Island Blog 41 – Yikes!

That’s what was in my mouth as I awoke this morning, for this is Book Launch Day for Island Wife and I am fizzing with excitement!

It’s not like a birthday fizz, something that comes anyway, whether I am good or bad, but more the fizz of accomplishment.  I have now, with considerable help and support, brought an idea to life and it is now packaged and ready to go out into the world.

At the beginning, when something is just an idea it can be caught and held, or lost in a single day.  I get ideas all the time and my head can feel like it’s full of bluebottles, buzzing and whizzing and banging against the windows in the way of all foolish things without direction.  At other times, it is just one or two ideas, that are not so hard to catch and pin down, until there is time to pay each one due attention.  This book was once an idea, but remaining an idea wasn’t going to do anyone any good, least of all me because it wouldn’t let me go.  Somehow I knew at the start, that writing my story was not just self-gratification – it was a body of work that other eyes needed to see.
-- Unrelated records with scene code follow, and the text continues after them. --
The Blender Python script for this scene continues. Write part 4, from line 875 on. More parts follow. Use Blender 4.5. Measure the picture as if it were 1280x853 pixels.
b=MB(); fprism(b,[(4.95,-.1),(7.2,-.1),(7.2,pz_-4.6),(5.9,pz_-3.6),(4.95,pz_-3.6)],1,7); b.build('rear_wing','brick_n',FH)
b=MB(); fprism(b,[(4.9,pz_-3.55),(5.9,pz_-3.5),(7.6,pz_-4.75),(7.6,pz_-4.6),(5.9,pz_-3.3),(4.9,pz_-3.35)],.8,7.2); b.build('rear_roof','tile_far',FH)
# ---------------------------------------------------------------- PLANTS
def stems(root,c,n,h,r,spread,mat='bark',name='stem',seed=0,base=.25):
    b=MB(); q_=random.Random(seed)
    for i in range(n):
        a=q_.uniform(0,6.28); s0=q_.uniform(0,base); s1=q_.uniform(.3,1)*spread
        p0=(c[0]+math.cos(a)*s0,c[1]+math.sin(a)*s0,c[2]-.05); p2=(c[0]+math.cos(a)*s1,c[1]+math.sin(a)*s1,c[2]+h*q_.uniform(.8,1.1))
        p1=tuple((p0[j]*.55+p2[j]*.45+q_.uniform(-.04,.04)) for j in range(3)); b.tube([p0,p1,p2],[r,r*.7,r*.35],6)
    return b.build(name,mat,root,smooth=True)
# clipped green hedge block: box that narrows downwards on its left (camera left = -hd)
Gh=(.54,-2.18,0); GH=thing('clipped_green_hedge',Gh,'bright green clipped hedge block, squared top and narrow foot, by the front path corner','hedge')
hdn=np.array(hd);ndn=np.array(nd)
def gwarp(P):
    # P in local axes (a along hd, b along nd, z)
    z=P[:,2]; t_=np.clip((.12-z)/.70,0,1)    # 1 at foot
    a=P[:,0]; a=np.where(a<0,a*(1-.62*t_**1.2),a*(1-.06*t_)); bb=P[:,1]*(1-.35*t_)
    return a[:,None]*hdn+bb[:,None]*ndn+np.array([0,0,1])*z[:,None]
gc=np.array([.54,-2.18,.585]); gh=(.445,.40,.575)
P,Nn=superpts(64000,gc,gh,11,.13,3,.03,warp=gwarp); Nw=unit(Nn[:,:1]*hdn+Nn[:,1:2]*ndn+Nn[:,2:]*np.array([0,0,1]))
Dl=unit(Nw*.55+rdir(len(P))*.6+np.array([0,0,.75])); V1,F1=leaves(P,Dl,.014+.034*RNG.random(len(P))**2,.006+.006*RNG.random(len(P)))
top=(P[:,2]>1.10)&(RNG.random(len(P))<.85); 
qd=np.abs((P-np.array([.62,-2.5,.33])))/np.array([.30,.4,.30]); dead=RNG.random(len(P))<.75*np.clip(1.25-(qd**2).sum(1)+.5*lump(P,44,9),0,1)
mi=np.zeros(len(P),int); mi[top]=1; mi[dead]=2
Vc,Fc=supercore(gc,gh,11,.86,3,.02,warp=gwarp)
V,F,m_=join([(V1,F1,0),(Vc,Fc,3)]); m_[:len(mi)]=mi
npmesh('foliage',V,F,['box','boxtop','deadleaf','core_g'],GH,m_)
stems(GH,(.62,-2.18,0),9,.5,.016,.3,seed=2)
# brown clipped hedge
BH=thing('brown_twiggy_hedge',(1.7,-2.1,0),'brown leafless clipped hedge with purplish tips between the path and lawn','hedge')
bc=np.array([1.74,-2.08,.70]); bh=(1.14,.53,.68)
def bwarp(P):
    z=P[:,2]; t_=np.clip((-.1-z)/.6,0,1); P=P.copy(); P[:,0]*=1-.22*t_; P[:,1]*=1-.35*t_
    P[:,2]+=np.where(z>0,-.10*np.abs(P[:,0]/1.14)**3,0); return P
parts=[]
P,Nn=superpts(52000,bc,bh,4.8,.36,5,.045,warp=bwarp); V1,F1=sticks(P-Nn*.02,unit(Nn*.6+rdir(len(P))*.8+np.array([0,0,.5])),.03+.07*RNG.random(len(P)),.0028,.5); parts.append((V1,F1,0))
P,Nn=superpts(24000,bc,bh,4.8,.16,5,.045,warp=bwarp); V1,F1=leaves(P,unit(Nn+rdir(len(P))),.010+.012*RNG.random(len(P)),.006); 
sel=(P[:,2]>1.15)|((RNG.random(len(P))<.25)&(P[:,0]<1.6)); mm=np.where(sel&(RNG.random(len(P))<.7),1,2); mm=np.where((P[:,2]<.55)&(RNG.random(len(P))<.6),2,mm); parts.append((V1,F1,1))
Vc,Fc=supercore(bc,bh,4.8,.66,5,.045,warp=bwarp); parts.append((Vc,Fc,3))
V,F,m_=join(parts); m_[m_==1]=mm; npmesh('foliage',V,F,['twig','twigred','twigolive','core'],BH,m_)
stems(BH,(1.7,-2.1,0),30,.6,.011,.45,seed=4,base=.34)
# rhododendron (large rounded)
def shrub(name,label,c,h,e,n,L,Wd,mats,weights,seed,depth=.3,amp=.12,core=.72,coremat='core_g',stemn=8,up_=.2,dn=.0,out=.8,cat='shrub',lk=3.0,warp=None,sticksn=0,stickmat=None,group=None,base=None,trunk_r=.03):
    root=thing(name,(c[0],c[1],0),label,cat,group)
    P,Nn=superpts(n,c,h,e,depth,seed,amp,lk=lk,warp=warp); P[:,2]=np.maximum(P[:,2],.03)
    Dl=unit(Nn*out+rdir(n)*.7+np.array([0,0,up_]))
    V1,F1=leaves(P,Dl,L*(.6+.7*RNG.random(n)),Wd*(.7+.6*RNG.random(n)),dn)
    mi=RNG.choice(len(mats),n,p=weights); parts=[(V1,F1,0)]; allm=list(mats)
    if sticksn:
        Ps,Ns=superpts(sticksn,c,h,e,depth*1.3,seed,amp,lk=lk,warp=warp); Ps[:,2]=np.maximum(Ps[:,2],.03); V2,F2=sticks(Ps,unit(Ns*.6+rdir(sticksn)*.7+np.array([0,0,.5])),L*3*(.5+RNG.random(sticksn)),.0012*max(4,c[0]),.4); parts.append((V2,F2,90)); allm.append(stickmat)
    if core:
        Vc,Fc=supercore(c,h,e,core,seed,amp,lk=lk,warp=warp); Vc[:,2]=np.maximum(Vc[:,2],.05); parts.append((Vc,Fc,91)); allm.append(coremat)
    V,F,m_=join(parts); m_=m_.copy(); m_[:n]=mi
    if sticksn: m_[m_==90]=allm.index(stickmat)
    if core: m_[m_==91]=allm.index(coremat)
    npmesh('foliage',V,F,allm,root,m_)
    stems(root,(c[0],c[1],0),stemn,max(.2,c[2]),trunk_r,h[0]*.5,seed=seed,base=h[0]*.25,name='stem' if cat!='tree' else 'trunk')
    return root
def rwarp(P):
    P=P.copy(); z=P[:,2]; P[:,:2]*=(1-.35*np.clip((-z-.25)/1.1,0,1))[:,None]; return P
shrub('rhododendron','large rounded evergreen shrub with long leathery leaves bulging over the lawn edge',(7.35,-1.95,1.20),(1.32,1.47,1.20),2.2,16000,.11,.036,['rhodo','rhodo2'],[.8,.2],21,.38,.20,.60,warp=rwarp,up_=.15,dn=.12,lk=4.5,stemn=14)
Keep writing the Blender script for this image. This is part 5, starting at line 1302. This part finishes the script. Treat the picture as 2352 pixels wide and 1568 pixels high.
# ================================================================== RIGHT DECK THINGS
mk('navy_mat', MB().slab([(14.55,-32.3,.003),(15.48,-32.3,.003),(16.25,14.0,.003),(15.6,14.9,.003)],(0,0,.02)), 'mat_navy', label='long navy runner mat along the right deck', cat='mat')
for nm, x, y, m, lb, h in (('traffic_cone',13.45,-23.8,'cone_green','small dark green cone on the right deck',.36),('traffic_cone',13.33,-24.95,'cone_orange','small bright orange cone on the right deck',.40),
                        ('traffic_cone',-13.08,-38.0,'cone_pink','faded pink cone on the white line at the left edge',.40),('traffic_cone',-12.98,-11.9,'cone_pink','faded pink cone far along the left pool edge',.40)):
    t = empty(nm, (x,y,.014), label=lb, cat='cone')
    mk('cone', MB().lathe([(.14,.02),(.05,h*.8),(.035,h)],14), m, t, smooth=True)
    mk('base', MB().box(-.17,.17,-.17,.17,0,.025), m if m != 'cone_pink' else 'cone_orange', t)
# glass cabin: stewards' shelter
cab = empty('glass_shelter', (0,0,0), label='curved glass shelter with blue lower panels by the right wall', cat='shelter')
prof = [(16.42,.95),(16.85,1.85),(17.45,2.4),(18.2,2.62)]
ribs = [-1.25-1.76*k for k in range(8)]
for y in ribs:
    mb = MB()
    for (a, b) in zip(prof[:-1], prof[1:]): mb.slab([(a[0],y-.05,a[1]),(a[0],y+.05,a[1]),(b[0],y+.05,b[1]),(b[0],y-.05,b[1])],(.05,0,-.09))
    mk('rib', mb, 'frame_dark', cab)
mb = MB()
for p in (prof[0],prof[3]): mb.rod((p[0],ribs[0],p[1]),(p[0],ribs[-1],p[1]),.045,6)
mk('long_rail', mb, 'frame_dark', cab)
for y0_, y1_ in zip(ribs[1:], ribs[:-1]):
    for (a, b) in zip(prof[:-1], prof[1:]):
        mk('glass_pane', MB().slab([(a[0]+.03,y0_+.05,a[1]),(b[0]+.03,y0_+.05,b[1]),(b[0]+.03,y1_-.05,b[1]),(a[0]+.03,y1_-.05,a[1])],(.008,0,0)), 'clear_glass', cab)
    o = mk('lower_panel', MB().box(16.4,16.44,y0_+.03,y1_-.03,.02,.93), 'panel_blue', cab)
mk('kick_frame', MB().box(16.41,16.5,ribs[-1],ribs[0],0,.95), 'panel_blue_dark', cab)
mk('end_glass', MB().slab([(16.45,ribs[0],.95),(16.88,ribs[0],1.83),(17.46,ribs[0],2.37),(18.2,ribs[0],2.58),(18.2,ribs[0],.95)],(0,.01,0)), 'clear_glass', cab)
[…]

In my life, I have found the strength at difficult times through the life of another.  Yes, for me, it has mostly been women writers, women’s stories, but not exclusively.  What I have sought, and found, in other’s tales, spun like fine webs across the pages, has been a voice to give me courage;  courage to do another day, to take another step.  I connect with that voice, that truth, that story in some way and at some level, and that changes me and brings me hope.  Many times have I risen from the pages and dried my own tears, refreshed my own war paint, chosen brighter clothes to wear and squared my own shoulders.  Many, many times.

I want Island Wife to do the same.  Perhaps for you.